__What is expected__. The material below includes pictures; leave them out and return only the lines between the line containing "Build this scene" and the line containing "def V2(a, b): return", inclusive, word for word.

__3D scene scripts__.
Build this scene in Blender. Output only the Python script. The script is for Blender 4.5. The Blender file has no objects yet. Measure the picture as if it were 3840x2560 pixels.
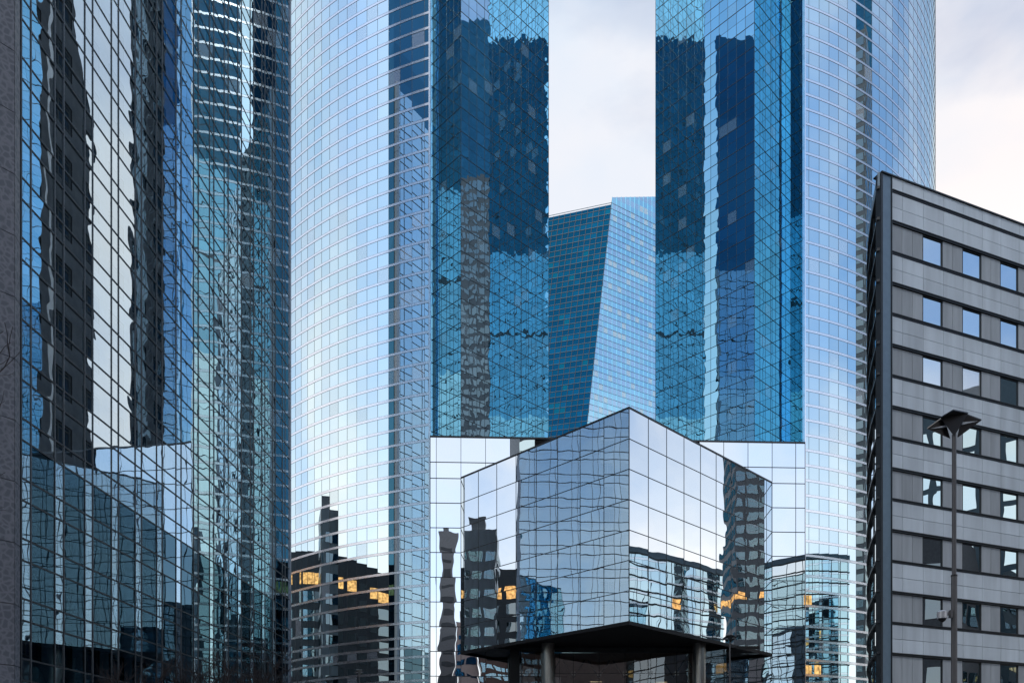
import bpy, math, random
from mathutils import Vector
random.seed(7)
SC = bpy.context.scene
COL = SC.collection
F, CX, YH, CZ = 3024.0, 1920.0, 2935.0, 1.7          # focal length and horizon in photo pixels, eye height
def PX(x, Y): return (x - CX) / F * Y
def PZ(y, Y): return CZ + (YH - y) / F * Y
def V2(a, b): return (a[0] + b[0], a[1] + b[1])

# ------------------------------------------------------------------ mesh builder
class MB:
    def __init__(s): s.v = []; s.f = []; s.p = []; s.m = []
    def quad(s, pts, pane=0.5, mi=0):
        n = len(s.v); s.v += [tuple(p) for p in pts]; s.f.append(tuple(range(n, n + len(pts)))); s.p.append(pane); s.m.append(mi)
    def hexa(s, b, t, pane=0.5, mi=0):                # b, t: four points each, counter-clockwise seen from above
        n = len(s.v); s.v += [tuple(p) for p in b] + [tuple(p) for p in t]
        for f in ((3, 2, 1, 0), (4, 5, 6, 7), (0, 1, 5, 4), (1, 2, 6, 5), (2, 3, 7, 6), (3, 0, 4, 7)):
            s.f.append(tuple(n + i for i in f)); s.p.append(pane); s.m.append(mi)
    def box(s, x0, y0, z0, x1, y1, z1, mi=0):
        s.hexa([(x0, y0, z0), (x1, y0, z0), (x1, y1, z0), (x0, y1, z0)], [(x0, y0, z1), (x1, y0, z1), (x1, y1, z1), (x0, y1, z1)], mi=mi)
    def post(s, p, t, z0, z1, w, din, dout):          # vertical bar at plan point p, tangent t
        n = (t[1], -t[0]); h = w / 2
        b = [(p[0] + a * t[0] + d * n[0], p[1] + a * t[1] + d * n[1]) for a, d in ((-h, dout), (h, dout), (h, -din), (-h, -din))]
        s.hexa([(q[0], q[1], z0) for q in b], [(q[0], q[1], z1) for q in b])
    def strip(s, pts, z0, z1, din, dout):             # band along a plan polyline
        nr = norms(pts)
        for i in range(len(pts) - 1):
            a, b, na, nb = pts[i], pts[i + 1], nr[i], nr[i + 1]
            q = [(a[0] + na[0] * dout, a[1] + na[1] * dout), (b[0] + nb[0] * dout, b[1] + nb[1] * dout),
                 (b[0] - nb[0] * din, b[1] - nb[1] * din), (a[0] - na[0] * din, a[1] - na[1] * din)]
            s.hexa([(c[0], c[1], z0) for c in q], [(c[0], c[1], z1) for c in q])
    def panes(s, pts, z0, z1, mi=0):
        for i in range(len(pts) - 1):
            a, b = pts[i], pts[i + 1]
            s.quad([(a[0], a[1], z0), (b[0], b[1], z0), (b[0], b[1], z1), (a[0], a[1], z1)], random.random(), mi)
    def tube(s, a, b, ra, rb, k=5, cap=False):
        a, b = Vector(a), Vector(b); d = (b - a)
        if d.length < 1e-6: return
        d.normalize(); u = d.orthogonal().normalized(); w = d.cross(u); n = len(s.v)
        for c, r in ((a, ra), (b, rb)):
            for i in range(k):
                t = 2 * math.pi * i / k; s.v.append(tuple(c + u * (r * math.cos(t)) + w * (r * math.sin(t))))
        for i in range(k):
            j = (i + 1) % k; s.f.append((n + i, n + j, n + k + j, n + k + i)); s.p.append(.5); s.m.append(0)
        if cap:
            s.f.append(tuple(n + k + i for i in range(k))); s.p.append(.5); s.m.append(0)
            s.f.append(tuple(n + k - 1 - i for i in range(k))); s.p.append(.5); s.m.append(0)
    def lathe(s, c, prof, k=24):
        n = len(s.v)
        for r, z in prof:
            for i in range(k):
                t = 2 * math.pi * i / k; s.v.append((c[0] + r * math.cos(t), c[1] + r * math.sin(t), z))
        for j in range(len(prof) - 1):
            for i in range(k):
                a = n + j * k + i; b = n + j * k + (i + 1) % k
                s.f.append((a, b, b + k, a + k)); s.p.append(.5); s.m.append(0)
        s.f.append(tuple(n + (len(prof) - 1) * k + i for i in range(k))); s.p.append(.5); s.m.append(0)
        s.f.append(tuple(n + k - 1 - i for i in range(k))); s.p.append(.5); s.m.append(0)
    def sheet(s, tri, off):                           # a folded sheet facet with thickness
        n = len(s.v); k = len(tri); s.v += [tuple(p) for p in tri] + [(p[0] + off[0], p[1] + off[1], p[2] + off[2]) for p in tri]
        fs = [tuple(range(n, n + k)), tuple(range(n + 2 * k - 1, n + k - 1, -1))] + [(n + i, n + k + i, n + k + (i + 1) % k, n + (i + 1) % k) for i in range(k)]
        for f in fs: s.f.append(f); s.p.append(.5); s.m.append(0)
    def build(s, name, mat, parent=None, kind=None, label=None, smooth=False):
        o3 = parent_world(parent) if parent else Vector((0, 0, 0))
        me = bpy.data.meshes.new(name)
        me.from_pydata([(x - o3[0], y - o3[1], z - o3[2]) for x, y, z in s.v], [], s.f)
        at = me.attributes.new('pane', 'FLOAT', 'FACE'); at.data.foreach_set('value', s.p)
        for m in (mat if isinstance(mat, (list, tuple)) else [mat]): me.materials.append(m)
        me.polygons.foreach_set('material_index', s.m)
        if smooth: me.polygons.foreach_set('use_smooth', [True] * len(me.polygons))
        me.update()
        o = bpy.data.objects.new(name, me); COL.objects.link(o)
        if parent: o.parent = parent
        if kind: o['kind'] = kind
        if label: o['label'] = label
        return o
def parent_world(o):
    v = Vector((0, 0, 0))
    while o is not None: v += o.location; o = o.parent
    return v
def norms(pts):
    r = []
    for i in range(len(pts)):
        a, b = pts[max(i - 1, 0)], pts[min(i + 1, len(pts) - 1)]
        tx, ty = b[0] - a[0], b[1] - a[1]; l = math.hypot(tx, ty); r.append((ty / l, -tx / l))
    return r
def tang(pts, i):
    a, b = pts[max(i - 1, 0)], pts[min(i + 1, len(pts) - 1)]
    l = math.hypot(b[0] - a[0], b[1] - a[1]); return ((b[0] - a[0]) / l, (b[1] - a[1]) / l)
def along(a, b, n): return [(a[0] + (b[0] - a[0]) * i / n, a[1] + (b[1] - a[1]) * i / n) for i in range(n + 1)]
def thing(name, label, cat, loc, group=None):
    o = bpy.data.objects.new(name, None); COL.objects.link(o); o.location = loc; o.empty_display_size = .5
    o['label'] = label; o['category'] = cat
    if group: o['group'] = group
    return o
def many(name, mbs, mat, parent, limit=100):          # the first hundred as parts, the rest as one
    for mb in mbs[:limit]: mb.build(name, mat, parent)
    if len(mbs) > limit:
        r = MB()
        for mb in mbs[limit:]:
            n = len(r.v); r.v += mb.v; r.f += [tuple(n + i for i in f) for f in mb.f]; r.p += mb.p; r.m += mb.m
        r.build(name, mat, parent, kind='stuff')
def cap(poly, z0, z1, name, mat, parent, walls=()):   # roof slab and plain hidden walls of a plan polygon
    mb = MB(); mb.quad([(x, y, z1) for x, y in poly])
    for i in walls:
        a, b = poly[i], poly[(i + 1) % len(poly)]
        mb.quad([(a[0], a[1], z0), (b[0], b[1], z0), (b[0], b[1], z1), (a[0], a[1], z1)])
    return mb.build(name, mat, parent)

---

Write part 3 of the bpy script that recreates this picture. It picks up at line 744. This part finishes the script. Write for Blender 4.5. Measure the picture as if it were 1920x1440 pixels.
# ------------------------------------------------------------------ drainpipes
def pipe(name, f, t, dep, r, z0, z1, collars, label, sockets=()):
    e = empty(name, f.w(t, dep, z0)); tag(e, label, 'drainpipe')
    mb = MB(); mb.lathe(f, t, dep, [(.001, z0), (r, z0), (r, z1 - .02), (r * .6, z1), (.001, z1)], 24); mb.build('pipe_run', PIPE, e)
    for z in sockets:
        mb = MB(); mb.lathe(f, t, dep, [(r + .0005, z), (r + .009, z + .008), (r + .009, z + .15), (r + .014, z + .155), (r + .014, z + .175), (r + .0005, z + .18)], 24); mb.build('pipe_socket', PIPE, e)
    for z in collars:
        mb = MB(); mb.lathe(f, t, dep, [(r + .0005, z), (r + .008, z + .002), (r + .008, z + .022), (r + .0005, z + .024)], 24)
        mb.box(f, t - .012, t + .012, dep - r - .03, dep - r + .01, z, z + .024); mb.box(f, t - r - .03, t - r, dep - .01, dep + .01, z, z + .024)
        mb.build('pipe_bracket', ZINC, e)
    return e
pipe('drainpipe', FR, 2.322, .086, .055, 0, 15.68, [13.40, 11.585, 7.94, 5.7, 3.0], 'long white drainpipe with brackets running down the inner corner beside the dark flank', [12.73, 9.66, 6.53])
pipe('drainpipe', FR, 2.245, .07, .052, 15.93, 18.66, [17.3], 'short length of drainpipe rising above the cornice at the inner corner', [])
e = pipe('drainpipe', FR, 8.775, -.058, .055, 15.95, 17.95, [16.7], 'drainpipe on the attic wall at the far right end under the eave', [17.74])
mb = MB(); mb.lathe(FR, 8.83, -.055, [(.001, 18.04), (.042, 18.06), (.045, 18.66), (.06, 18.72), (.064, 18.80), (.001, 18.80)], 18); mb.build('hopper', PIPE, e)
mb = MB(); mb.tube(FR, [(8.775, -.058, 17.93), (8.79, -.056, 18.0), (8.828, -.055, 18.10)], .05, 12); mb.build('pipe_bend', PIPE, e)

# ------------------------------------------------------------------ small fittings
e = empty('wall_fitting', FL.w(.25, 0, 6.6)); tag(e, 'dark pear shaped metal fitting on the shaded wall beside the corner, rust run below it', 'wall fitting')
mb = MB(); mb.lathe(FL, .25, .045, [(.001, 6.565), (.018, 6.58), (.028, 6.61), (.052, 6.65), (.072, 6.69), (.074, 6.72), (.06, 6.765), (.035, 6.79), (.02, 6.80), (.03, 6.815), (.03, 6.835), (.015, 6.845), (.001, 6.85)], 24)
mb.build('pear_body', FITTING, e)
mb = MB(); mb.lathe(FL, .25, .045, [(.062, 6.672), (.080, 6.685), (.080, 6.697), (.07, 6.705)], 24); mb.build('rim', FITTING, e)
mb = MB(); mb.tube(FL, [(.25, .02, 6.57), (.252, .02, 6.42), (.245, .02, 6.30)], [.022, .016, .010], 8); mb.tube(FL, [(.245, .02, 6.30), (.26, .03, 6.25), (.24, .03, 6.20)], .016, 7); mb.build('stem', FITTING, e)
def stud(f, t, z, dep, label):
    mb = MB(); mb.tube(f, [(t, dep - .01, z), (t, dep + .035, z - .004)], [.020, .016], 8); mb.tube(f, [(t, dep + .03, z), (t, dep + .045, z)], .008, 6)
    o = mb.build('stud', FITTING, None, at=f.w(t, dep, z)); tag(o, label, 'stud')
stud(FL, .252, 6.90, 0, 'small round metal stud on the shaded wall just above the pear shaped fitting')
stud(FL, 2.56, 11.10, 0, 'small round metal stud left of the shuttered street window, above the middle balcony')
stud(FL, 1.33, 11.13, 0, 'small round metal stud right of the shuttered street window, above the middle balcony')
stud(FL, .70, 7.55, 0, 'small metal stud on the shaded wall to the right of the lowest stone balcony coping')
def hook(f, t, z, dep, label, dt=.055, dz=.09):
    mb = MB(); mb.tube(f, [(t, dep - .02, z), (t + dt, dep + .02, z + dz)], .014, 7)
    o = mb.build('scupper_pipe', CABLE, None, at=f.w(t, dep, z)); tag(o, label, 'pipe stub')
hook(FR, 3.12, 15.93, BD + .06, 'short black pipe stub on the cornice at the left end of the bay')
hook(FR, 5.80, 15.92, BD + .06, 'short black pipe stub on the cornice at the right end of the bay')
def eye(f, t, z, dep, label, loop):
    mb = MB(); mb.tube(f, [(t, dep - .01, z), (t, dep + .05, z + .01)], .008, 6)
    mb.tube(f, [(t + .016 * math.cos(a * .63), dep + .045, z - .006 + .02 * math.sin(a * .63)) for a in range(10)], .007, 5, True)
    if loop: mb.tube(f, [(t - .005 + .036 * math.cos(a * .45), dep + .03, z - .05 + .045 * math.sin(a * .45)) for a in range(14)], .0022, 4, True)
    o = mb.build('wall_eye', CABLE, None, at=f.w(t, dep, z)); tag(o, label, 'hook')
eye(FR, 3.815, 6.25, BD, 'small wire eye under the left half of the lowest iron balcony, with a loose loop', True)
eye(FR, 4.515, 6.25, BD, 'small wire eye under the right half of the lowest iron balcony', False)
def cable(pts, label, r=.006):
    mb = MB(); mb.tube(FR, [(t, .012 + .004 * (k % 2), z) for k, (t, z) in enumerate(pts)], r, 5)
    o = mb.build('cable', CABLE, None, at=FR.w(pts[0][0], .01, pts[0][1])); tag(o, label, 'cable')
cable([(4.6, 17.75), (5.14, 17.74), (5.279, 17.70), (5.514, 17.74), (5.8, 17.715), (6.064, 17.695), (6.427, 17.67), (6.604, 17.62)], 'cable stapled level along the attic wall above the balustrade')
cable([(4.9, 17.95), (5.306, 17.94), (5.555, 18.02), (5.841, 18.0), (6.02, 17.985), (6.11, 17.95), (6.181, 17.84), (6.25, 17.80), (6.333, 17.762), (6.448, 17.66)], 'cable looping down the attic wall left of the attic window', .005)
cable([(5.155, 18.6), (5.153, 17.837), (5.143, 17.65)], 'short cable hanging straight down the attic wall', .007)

__Answer__.
Build this scene in Blender. Output only the Python script. The script is for Blender 4.5. The Blender file has no objects yet. Measure the picture as if it were 3840x2560 pixels.
import bpy, math, random
from mathutils import Vector
random.seed(7)
SC = bpy.context.scene
COL = SC.collection
F, CX, YH, CZ = 3024.0, 1920.0, 2935.0, 1.7          # focal length and horizon in photo pixels, eye height
def PX(x, Y): return (x - CX) / F * Y
def PZ(y, Y): return CZ + (YH - y) / F * Y
def V2(a, b): return (a[0] + b[0], a[1] + b[1])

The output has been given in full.